What to work on: Find the word "scene" in the material below and gather every line that contains it.

Data excerpt:
————

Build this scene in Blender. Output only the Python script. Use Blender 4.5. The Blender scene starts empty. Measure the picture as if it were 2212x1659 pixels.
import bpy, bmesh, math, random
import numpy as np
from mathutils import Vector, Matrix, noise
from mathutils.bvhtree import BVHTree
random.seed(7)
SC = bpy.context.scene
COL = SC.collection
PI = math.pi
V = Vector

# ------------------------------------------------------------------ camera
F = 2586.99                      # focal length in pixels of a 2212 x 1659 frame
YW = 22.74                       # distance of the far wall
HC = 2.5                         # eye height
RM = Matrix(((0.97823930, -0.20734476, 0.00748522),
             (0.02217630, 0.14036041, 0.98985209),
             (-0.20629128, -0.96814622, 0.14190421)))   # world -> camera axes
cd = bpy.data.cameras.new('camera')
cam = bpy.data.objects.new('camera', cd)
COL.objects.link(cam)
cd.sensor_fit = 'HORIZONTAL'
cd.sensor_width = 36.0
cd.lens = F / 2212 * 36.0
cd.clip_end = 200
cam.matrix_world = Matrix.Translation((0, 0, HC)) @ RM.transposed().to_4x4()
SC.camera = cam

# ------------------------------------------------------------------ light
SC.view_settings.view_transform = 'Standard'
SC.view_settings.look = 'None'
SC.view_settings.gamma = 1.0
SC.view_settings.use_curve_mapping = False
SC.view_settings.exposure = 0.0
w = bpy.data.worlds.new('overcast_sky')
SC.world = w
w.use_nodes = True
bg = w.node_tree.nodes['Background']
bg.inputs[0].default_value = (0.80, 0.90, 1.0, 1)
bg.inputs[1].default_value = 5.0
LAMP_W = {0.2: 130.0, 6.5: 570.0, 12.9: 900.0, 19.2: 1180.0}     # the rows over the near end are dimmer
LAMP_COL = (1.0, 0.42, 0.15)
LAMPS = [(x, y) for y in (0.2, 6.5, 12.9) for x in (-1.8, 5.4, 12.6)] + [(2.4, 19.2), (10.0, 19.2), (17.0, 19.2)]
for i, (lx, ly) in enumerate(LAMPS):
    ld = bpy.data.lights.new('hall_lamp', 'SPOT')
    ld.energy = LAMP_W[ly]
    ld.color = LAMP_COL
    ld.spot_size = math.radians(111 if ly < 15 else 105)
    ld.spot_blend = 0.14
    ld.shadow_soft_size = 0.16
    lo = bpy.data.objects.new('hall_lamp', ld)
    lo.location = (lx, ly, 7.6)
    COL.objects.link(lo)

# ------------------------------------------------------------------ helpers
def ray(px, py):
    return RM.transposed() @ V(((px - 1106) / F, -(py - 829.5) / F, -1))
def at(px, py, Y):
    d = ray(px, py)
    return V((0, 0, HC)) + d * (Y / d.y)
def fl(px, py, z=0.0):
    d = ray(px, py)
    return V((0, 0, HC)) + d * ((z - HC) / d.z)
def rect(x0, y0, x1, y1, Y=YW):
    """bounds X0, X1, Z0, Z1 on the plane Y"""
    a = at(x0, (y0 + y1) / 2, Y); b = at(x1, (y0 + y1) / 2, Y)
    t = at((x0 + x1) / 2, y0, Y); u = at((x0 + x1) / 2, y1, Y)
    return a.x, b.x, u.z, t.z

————

Problem solution:
Build this scene in Blender. Output only the Python script. Use Blender 4.5. The Blender scene starts empty. Measure the picture as if it were 2212x1659 pixels.
SC = bpy.context.scene